Een indeling van je afdelingen is de basis voor een begeleiding op maat.
Er duiken in verenigingen allerlei typologieën op. Bijvoorbeeld een typologie van statische, semidynamische en dynamische afdelingen. Dit baseert zich op de hoeveelheid activiteiten die een afdeling organiseert en het aantal mensen dat je bereikt. Een andere typologie zoomt in op de mate waarin een groep zelfstandig werkt of de mate waarin ze beroep doet op ondersteuning.
Bonding en bridging
Steeds meer verenigingen maken een onderverdeling in hun lokale afdelingen met een typologie. Ze willen hiermee hun afdelingsbegeleiding afstemmen op maat van de afdeling. Onderzoeker Joris Piot deelt groepen in op basis van de mate waarin zij aan ‘bonding’ en ‘bridging’ doen.

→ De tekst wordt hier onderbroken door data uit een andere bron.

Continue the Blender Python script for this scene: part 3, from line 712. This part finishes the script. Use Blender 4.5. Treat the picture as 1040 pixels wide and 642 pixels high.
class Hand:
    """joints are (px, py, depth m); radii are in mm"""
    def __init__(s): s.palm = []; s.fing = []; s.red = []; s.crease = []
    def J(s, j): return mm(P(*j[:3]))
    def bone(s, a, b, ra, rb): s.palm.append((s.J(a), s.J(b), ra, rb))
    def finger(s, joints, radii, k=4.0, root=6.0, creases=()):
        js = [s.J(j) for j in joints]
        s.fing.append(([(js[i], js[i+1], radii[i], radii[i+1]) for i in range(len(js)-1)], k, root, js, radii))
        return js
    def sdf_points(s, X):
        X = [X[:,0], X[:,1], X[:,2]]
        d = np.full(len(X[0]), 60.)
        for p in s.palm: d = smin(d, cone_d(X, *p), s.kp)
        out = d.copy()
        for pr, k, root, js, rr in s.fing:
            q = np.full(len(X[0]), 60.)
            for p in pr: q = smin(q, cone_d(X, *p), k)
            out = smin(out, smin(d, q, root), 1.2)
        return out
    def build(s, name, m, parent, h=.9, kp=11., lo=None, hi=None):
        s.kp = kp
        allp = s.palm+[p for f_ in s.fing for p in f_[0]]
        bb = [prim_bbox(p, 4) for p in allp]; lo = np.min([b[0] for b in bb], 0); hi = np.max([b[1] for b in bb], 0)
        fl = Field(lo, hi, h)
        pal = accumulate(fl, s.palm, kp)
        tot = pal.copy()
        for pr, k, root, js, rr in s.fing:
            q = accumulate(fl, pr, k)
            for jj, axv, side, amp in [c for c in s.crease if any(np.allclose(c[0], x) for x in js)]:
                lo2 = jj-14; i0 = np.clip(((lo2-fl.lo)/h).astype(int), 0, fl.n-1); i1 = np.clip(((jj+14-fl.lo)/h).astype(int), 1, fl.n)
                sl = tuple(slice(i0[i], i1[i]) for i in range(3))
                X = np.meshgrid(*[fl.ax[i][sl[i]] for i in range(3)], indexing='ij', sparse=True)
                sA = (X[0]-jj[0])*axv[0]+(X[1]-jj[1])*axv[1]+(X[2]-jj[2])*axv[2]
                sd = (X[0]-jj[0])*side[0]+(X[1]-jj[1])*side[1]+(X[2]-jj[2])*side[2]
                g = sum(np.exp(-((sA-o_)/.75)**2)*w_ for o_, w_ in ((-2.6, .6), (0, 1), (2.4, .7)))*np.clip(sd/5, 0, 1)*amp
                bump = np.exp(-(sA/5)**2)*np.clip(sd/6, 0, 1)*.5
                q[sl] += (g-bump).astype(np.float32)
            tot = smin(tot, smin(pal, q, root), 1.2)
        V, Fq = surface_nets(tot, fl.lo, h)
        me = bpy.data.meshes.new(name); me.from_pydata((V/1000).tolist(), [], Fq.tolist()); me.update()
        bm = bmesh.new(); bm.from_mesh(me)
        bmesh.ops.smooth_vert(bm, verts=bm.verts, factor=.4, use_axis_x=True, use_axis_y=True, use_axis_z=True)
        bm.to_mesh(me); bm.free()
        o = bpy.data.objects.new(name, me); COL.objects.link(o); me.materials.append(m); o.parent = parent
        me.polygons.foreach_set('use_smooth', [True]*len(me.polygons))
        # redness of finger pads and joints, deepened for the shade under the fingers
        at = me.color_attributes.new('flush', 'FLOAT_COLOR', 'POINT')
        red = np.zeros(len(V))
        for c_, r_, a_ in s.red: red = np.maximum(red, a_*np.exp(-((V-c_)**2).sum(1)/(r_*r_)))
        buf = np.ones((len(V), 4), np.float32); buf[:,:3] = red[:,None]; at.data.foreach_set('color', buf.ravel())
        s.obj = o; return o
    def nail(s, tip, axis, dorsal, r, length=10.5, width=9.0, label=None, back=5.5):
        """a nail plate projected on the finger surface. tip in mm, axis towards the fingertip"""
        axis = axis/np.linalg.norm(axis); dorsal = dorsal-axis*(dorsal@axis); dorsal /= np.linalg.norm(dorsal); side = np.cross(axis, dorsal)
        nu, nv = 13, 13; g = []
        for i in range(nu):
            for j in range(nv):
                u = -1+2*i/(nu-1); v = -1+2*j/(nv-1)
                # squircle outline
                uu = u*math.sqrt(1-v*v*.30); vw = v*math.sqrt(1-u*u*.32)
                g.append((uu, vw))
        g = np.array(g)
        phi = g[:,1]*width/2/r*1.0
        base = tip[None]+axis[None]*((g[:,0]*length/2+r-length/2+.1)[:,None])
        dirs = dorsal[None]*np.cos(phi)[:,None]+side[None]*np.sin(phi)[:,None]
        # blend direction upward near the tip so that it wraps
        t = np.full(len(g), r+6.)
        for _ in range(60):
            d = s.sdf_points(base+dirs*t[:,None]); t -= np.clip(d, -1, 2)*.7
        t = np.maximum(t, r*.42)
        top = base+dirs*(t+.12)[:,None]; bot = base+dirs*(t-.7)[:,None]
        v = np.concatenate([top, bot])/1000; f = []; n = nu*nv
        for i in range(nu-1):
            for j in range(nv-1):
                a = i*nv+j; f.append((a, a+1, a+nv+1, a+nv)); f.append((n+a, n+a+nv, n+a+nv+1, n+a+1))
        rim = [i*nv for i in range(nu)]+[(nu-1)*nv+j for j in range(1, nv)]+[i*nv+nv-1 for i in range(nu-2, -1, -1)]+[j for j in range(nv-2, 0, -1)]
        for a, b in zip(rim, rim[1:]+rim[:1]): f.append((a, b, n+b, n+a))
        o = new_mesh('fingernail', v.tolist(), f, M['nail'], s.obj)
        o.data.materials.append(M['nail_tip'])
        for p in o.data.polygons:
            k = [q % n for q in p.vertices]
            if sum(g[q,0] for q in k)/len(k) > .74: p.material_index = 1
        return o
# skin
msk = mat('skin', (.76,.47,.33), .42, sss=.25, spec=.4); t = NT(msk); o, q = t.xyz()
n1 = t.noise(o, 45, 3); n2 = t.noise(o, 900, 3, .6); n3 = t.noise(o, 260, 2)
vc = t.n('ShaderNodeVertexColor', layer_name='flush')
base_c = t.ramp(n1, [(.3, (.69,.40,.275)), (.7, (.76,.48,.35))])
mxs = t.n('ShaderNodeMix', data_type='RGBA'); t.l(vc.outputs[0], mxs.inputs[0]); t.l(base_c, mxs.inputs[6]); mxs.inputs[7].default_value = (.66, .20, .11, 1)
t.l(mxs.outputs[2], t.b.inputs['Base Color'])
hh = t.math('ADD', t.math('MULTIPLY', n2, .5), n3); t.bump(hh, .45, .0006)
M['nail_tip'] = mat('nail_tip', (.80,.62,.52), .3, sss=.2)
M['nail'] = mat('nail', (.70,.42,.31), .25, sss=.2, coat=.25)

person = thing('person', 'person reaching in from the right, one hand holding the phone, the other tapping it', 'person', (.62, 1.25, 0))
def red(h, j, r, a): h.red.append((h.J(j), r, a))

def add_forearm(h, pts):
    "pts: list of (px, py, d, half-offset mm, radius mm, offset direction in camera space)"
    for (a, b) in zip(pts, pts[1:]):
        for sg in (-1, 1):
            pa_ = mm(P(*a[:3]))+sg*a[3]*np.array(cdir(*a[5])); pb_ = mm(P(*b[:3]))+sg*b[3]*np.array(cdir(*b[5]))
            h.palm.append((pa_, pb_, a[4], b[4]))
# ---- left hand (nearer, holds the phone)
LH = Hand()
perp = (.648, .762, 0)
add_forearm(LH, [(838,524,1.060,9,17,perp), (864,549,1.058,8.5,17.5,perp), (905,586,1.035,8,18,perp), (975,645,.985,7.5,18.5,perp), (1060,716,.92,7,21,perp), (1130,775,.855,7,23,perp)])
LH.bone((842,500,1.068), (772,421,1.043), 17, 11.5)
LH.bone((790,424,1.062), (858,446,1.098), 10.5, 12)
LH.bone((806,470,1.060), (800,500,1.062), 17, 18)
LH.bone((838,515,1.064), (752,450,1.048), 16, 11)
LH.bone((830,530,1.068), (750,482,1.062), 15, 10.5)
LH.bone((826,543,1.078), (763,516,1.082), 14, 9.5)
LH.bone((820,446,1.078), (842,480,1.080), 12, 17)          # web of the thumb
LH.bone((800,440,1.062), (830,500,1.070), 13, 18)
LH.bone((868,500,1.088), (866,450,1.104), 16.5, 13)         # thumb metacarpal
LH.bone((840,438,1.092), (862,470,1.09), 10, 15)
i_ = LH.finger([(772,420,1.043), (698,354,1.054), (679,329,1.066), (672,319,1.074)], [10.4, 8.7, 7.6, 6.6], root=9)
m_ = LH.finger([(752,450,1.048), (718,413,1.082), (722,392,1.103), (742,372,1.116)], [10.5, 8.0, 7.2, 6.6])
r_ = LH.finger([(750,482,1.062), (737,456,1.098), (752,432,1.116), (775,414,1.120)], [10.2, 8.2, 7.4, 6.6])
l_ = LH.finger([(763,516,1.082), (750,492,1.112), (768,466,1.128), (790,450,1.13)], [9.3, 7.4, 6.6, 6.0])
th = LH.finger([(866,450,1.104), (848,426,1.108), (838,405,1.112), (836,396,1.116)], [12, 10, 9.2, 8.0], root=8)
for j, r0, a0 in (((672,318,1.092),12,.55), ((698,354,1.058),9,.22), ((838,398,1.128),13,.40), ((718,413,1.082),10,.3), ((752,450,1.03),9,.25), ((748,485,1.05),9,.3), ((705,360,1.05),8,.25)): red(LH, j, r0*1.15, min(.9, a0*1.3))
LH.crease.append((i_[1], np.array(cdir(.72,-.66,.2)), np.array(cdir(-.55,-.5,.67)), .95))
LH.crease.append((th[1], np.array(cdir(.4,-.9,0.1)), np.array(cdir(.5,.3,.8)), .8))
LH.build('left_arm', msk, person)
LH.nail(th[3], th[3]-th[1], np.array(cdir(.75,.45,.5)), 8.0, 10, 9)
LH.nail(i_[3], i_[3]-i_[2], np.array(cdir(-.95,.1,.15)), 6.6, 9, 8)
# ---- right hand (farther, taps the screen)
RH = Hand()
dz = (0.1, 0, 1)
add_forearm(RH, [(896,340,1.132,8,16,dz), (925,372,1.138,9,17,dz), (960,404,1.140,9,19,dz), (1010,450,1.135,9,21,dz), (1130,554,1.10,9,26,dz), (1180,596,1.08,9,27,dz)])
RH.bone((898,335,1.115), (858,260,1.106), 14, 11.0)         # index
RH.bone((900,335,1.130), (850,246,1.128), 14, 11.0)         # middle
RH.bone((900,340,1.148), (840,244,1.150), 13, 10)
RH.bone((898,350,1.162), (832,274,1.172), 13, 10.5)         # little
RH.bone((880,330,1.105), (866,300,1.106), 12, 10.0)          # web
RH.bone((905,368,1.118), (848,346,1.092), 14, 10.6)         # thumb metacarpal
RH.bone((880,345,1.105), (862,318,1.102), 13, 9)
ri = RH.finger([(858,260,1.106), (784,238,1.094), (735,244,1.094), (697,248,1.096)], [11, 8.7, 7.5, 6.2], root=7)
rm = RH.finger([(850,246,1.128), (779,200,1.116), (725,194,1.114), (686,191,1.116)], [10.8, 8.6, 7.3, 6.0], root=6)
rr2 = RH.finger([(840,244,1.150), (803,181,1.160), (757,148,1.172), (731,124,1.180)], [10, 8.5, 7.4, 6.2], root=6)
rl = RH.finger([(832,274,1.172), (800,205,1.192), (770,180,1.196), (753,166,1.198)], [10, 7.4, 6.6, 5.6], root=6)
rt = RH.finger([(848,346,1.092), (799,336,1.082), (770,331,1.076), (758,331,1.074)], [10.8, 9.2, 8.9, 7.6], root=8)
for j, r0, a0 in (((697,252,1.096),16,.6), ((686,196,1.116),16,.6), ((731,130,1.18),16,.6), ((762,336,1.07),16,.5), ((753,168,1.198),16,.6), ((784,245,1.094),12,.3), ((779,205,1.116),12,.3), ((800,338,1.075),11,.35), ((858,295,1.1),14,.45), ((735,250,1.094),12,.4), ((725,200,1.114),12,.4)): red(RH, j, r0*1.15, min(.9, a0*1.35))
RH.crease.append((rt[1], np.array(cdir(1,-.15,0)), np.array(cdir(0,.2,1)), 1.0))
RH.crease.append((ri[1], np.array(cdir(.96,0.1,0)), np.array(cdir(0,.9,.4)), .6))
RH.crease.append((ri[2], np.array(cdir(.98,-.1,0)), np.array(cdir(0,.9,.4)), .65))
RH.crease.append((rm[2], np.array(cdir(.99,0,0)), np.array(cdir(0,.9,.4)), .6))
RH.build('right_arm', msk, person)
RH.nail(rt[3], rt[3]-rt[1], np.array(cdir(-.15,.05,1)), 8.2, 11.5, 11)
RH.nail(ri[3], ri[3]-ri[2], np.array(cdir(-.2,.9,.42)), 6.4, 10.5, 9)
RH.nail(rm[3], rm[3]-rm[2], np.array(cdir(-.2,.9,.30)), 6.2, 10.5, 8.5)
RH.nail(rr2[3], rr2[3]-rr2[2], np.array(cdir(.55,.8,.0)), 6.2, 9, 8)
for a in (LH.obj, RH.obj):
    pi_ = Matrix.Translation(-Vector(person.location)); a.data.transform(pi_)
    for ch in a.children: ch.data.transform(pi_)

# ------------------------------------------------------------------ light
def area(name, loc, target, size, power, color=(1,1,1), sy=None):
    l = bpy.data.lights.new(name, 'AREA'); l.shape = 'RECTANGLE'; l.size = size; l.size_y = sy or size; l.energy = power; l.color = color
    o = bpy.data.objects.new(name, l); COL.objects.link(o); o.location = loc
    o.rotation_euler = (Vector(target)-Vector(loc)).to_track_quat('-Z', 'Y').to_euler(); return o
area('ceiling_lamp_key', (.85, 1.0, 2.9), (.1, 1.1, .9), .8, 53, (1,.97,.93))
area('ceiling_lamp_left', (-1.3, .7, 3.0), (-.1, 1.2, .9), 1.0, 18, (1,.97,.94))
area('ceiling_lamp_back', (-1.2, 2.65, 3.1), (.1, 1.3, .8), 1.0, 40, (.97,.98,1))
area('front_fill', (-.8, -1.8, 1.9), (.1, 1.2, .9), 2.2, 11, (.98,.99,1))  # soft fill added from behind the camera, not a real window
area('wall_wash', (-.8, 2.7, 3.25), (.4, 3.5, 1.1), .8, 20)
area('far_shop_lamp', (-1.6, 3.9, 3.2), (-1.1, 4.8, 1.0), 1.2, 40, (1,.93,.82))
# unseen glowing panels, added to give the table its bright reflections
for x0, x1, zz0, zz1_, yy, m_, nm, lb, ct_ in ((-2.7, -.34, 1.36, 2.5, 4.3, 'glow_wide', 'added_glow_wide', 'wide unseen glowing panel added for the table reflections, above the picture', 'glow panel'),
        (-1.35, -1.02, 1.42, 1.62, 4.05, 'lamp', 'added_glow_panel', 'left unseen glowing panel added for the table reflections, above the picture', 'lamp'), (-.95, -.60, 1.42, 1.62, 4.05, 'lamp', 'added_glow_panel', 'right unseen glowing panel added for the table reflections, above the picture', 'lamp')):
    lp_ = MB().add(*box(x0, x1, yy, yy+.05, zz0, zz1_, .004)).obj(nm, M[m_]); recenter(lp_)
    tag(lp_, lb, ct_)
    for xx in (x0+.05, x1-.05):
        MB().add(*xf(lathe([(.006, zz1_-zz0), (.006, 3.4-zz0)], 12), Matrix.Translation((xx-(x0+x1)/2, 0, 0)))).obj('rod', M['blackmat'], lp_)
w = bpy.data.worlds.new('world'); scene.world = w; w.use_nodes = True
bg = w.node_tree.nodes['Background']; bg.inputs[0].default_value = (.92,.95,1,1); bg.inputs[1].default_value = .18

Bonding heeft betrekking op de relaties tussen de mensen in de groep, de mate van betrokkenheid en de aanwezigheid van gedeeld eigenaarschap.
Bridging gaat over de mate waarin de groep bruggen kan bouwen naar de buitenwereld.
Levensfasen van afdelingen
Wanneer je groepen op vlak van bonding en bridging bestudeert, zie je vier levensfasen opduiken: de startende groep, de autonome groep, de routineuze groep en de verstillende groep. Deze levensfasen volgen de natuurlijke levensloop van een groep. Met andere woorden, laat je een startende groep ‘begaan’, dan evolueert die vanzelf naar eerst een autonome groep, dan een routineuze groep om vervolgens vanzelf over te gaan naar een verstillende groep. Pas als een groep bewust én bekwaam is, behoudt de autonome groep haar dynamiek en zal ze niet evolueren naar een routineuze of verstillende groep. Een groep bewust en bekwaam maken is de rol van de afdelingsbegeleider.